Yo, Troy, it is in the best interest of the NFL ratings and general interest to have Mahomes and crew continue in the playoffs, the better to allow gratuitous shots of Taylor Swift cheering for paramour Travis Kelce, AKA Mr. Swift, who catches a lot of passes from Mahomes and presumably Taylor is OK with it.

We should be empathizing with Swift, a prominent Kamala supporter who could have used some officiating help to turn that one into a winner.

Back to the NFL, if you think the product on sale here is competition and football, you are a tad naive. Consider all the WOKE platitudes that still adorn many helmets and the edges of the playing fields.

Were this latest KC game an isolated instance, it could be overlooked. But favorable officiating for the Swifts, which in this game included Swift boy pal Kelce not being flagged for celebrating over a fallen defender, a staple of the NFL these days, was hard to ignore.

Throughout the years, the Swifts seem to have gotten do-overs when plays failed at first, kid glove treatment for their stars, and the general nod on close calls. KC has a great program and really shouldn’t need the help.

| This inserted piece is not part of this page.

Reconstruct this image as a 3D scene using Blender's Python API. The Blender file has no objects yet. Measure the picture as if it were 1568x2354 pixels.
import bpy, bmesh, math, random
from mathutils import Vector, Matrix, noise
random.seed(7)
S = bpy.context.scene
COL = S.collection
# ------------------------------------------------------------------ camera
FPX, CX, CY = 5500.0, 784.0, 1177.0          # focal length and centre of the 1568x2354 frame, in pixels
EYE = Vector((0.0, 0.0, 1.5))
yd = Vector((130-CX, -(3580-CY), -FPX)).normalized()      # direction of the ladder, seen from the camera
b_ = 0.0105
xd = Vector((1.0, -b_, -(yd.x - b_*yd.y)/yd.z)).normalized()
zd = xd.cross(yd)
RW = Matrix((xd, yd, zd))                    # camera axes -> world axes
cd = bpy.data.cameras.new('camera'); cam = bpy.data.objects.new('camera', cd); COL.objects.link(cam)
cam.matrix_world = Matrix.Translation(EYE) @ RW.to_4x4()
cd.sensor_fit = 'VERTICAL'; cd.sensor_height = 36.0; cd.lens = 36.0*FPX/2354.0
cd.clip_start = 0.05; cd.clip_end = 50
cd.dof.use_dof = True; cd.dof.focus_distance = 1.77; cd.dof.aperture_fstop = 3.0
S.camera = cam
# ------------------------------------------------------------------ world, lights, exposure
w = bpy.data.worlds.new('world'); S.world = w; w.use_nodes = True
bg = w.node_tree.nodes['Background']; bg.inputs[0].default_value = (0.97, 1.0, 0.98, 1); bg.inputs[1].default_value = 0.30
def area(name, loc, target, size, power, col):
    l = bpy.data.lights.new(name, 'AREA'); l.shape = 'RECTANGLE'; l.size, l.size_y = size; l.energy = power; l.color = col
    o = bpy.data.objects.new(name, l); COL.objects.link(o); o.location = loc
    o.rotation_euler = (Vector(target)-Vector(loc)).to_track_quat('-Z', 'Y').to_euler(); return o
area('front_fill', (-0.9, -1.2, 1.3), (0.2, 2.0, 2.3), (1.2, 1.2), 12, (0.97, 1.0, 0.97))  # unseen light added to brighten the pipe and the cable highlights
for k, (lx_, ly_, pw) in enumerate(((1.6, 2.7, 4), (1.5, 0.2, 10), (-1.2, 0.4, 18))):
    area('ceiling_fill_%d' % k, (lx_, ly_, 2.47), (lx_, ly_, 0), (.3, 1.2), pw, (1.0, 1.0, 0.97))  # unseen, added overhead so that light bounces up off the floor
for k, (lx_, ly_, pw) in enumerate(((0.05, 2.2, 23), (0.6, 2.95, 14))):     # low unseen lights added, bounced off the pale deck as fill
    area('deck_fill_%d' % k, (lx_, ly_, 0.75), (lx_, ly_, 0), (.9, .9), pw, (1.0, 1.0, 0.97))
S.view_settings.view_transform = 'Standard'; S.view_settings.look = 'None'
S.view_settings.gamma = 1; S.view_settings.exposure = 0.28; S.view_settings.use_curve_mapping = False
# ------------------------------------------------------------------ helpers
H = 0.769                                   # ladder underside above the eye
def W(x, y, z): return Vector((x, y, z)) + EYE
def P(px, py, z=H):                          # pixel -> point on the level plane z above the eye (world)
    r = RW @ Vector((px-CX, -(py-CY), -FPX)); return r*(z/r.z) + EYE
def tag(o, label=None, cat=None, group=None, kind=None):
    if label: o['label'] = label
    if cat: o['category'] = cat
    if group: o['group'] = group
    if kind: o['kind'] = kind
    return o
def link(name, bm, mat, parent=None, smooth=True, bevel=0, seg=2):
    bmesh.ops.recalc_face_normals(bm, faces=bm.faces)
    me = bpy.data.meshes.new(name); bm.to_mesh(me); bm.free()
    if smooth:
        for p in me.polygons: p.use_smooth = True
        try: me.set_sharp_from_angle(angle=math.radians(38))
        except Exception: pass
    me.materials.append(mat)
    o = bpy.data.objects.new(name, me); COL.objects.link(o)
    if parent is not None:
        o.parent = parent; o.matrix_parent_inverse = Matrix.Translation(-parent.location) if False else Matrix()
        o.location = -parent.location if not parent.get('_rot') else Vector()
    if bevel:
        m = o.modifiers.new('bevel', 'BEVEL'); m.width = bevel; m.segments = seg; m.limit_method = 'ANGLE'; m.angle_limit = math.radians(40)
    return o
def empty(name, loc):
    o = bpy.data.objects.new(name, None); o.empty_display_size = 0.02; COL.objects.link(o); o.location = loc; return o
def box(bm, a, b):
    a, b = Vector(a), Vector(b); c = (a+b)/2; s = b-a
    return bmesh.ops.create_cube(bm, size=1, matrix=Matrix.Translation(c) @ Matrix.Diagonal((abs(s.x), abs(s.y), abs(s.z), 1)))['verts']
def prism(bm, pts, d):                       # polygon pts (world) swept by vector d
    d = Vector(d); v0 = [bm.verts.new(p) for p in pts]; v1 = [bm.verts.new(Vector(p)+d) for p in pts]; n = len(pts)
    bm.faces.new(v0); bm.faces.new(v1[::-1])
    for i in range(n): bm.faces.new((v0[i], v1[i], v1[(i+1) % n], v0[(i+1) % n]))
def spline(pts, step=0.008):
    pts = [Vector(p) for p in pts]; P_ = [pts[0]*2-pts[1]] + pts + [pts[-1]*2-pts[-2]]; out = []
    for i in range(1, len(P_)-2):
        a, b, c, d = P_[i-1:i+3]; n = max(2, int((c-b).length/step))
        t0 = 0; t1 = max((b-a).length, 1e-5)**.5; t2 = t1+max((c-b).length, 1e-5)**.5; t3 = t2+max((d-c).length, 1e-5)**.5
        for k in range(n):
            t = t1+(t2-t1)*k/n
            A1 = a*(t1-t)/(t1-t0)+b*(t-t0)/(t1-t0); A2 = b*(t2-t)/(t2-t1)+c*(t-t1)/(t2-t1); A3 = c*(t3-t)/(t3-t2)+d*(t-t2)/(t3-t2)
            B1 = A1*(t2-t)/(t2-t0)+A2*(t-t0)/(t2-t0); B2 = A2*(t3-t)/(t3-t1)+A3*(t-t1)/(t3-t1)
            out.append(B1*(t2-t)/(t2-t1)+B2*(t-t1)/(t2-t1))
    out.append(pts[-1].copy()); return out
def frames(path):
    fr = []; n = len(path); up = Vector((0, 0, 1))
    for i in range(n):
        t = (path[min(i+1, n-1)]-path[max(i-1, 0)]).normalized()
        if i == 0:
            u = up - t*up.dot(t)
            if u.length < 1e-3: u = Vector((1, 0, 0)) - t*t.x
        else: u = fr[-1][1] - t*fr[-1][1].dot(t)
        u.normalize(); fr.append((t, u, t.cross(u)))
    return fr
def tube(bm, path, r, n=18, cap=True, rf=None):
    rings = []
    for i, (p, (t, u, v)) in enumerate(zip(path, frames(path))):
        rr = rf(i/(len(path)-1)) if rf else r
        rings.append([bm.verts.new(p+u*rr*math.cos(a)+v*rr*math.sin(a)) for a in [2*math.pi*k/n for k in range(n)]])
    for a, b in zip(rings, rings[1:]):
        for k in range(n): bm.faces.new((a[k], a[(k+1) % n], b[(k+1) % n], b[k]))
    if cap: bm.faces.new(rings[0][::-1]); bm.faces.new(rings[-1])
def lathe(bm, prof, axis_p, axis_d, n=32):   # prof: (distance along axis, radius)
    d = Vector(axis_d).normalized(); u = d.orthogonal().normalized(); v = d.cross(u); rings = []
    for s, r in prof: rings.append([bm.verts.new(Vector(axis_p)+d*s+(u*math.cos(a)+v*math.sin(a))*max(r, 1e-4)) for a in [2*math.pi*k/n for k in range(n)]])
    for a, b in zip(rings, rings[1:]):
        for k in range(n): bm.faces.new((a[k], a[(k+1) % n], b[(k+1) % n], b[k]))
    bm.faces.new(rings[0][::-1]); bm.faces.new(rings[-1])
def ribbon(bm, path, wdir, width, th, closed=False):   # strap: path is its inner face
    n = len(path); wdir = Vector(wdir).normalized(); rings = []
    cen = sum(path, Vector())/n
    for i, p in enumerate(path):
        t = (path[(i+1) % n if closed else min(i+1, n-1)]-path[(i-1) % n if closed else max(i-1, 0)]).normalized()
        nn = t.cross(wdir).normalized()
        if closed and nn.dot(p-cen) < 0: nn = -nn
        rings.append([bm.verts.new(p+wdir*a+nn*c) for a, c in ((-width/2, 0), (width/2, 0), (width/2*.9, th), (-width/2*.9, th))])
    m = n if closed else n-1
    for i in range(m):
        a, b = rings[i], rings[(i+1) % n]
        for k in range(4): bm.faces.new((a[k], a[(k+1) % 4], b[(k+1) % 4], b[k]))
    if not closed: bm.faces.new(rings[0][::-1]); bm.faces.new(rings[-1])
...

Yet, we ask, could all involved be fair and pure as the driven snow that pelts my house as I write this Sunday afternoon? Sure. Could there be a bias, either stated or implied, to give the Swifts the benefit of the doubt? That seems to be possibility.

Either way, it’s annoying to watch. Hopefully, today’s NFL playoff games unfold with less controversy. But, if they do not, there is an abundance of options to otherwise invest the time that would have been spent watching it all.